New Orleans Pelicans Likely Will Operate Over the Salary Cap

For the first time in a number of year, the New Orleans Pelicans will likely operate above the salary cap for the entire season.

I know what you are saying: The Pelicans have been above the cap. You guys just got finished telling me how much Benson spent last season, and it was well over the cap, and it was even close to the tax line.
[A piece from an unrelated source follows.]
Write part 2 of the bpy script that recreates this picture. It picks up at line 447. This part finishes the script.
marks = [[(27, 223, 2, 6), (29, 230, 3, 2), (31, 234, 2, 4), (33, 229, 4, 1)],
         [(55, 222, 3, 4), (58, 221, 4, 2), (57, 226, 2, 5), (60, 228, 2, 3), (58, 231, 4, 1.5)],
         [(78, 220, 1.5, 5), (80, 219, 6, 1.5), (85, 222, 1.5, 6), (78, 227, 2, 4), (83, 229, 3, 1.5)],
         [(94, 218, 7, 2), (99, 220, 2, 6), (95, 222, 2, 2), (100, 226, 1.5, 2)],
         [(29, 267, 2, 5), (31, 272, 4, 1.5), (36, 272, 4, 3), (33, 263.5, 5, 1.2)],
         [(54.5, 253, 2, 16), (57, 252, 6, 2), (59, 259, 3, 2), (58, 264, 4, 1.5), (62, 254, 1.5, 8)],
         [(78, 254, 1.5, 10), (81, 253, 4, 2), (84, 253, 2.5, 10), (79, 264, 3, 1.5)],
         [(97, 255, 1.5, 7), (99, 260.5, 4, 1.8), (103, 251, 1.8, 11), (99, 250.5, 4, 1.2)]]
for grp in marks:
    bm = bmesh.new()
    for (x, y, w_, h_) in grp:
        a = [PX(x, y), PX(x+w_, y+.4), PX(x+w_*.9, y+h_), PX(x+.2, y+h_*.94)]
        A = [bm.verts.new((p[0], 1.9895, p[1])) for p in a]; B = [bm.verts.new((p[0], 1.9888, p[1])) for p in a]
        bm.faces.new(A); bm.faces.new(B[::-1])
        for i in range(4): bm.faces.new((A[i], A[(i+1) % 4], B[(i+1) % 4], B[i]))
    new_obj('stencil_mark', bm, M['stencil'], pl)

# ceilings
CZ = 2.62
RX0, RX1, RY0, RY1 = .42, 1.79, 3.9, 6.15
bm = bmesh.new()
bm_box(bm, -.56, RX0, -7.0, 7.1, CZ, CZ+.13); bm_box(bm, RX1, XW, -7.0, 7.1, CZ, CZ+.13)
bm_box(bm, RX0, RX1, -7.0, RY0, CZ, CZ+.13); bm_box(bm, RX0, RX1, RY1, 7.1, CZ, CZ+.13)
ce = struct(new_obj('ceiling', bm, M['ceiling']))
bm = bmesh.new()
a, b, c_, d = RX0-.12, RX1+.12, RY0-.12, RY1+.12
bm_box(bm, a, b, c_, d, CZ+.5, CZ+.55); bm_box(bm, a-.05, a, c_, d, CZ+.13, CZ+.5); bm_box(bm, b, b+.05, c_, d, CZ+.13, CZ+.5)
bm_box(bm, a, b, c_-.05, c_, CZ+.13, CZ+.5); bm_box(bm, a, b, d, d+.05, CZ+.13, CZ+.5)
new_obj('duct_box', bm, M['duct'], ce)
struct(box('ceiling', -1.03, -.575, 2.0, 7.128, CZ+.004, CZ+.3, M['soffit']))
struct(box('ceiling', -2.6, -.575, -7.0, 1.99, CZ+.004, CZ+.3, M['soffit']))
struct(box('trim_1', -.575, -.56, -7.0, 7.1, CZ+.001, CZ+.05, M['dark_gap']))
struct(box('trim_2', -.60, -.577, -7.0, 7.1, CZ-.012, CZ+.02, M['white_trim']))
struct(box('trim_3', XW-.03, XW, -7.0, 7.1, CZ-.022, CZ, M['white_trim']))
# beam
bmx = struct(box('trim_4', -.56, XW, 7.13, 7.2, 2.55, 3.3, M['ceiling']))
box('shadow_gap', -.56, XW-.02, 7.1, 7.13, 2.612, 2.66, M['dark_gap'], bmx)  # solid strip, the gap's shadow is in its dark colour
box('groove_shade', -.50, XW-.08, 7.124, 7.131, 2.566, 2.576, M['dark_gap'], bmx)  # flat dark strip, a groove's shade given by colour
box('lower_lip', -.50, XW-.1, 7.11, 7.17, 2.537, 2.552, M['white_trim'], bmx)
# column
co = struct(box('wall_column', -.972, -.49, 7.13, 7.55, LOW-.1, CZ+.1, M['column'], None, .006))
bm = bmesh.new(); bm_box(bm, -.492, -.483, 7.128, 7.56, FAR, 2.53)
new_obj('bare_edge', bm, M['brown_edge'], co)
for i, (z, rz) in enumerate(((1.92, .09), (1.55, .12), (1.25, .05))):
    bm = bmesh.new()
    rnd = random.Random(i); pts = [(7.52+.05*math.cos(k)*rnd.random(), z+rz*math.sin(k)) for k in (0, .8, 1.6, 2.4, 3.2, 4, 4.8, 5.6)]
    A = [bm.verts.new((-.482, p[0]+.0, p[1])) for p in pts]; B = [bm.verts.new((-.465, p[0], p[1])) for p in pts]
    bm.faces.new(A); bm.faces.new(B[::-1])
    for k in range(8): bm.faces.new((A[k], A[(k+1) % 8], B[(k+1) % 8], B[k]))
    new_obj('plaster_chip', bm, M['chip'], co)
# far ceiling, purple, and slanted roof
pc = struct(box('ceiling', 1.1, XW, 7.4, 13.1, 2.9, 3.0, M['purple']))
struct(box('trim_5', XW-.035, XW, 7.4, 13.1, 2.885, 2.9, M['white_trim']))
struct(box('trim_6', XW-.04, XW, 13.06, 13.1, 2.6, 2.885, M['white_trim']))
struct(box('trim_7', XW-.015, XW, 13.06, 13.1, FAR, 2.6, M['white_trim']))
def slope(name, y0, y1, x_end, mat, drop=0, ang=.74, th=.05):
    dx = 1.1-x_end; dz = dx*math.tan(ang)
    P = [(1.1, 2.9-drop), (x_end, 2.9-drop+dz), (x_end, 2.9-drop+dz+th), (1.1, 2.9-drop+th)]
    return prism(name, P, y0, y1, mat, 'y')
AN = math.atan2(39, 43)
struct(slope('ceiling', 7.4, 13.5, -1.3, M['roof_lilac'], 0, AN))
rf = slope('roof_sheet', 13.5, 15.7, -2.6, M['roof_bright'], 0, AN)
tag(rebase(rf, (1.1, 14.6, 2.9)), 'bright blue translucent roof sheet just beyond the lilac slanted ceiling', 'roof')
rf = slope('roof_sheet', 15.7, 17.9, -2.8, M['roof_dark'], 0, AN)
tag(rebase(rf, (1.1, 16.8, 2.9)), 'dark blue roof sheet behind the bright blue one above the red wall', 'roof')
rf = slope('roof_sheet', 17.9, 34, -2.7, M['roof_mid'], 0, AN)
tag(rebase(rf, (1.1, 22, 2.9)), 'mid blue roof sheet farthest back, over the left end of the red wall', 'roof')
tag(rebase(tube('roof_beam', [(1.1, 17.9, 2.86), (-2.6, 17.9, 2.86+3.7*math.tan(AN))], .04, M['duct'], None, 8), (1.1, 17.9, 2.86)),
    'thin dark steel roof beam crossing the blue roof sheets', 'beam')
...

That is true. However, they went above the cap after dropping below it and using cap space. This is a subtle point, but it’s very important. Using cap space to complete transactions is often much more flexible than using exceptions, and this works in the team’s favor. Since the team seem poised to operate in this fashion for years, depending on how they treat the large bump in the salary cap, I wanted to lay out the basic differences.

All teams can:

  • Sign players using the Bird Exception
  • Sign their first round draft picks
  • Sign minimum contract players
  • Trade players using the Trade Exception

Below the Cap teams can also:

  • Trade players into cap space, which allows for unbalanced deals; see: Ayon for Anderson, picks for Holiday (which is why the trade was was not processed just after draft night . . . the team needed the cap room to exist, then it was further delayed because of his honeymoon.)
  • Sign players using a small exception known as the Room Mid-Level Exception; see: Salmons.
  • Sign free agents for amounts larger than exceptions may allow, up to the amount of cap space; see: Stiemsma signed for $25,000 more than the Room Exception allowed
  • Sign free agents or second round draft picks for terms longer than some exceptions allow; see: Russ Smith signing a minimum contract with a third year that was a team option. The minimum salary exception allows at longest only a two-year deal.
  • Allow deals to be agreed upon using space during the moratorium to be processed to deals using exceptions if helpful; see: Evans was tendered a free agent over using cap space, but the deal was converted to a trade by agreement of all parties, allowing the team to sign Stiemsma, make other offers. This change allowed the the team secure the free agent deal, then doing a trade instead, allows them to use the cap space again to an extent. The nature of the moratorium allows this, and this is highly restricted, as teams have to make sure that all deals agreed upon can be completed by some means.
  • Allow a player traded in to cap space to be aggregated into a trade immediately; see: Brad Miller prior to being traded for Robin Lopez.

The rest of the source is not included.